God commutes the death penalty for David's sin, but an innocent party will take his place (his infant son = a type of Jesus). Compare David's immediate remorse with the reaction of the Pharisees when Jesus told parables against them. They sought to kill him. This is the closest OT parable resembling Jesus' parables.

v. 4a Notice that in this parable, Nathan has added a detail about a guest coming to eat, which has absolutely no correspondence to the real life happening he is alluding to. This detail is just there to flesh out the story line and should warn us not to read too much into the peripheral details of a parable.

v. 4b There is an old Bedouin custom that a tribe member can take a sheep or goat from his neighbor's flock if an unexpected guest arrives for dinner. There are two qualifications, however: (1) the person must have no animals of his own to kill and (2) it specifically excludes the taking of any pet animals. (McCarter)

v. 5 The solemn oath David uses shows how intensely involved David is in the story. Once in a Sunday school class I staged a short improvised play that concerned a pastor who was seen leaving a bar with a married woman from the congregation. I was one of the three actors and so I could see the reaction of the class members, and some of them were literally on the edge of their seat, they were so caught up in the action.

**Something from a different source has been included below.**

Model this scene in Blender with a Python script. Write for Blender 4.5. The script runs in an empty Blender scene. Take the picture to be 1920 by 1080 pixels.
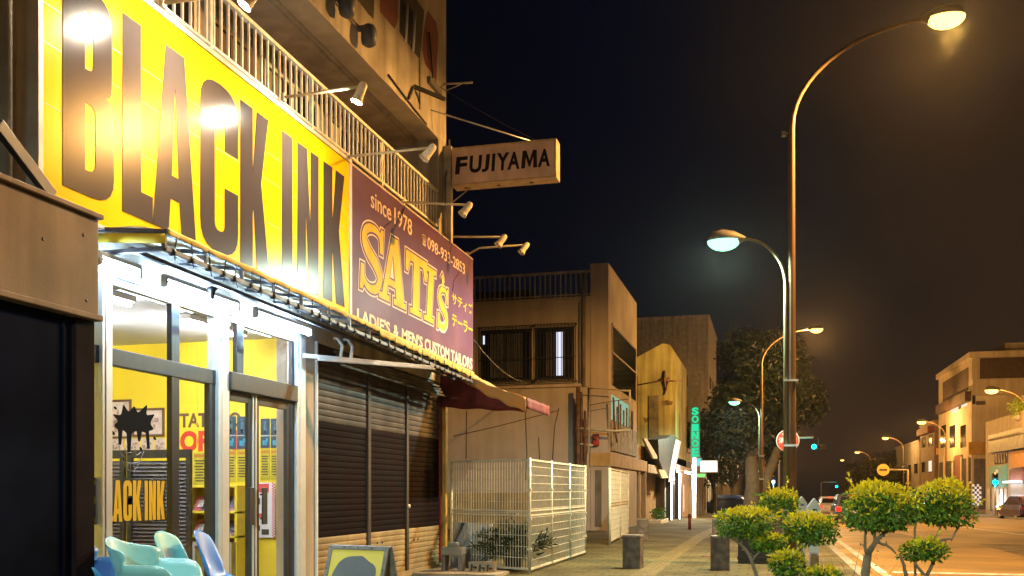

Joyce Baldwin psychoanalyzes David's response by saying, “Nathan provides him with a projection screen...David attempts to rid himself of his guilty conscience by passing judgment on someone else, while subconsciously passing judgment on himself.”

McCarter: The Anchor Bible translation is “the man who did this is a fiend of hell!” This is his understanding of the Hebrew original (a son of death). That understanding would explain the apparent contradiction of the man being executed and then made to pay back what he had taken.

v. 6 Four-fold is the literal penalty for stealing a sheep (Exodus 22:1). Talmud: four-fold restitution has a parallel in the fate of David's other children: the deaths of three children and the disgrace of his daughter. By contrast, the Greek Septuagint translation says the penalty is to pay back seven-fold. Which one is right? seven-fold = completely.

vv. 7-9 Nathan concludes by saying, “Why have you despised the word of the LORD?”

v. 13 And David replies, “I have sinned against the LORD.” Compare this to David's total lack of remorse for taking Uriah's wife and then killing him. Somehow Nathan's parable convicts David of his sin. It certainly shows how powerful a tool parables are in sneaking in past our defenses.

It has been pointed out that during the incident with Bathsheba, David broke all of the last five commandments – those having to do with our relations with other people. But he was always very careful not to break the first tablet of the law involving God himself. For example, remember when he cut off a piece of Saul's clothing and had a twinge of conscience over the incident even though he could have easily killed Saul, Why? Because Saul was the man God picked, and therefore David was very scrupulous not to harm him. I think it took Nathan to get David to realize that the whole law was the Word of God, not just the first commandments and that he was dishonoring God just as much when he broke the second tablet of the law. That is why David could say in Psalm 51: “For I know my transgressions, and my sin is ever before me. Against you, you alone, have I sinned, and I have done evil in your sight.”

Davis: “Nathan's strategy is nothing but the ingenuity of grace. His technique is the godly scheming of grace that goes around the end of our resistance and causes us to switch the floodlights on our own darkness.” Really, the only thing worse than God pointing out our sins to us is if he let us alone to suffer the natural consequences of our actions. This is what Paul says in Romans 1 happened to those who purposely sinned. Three times Paul says “God left them alone.”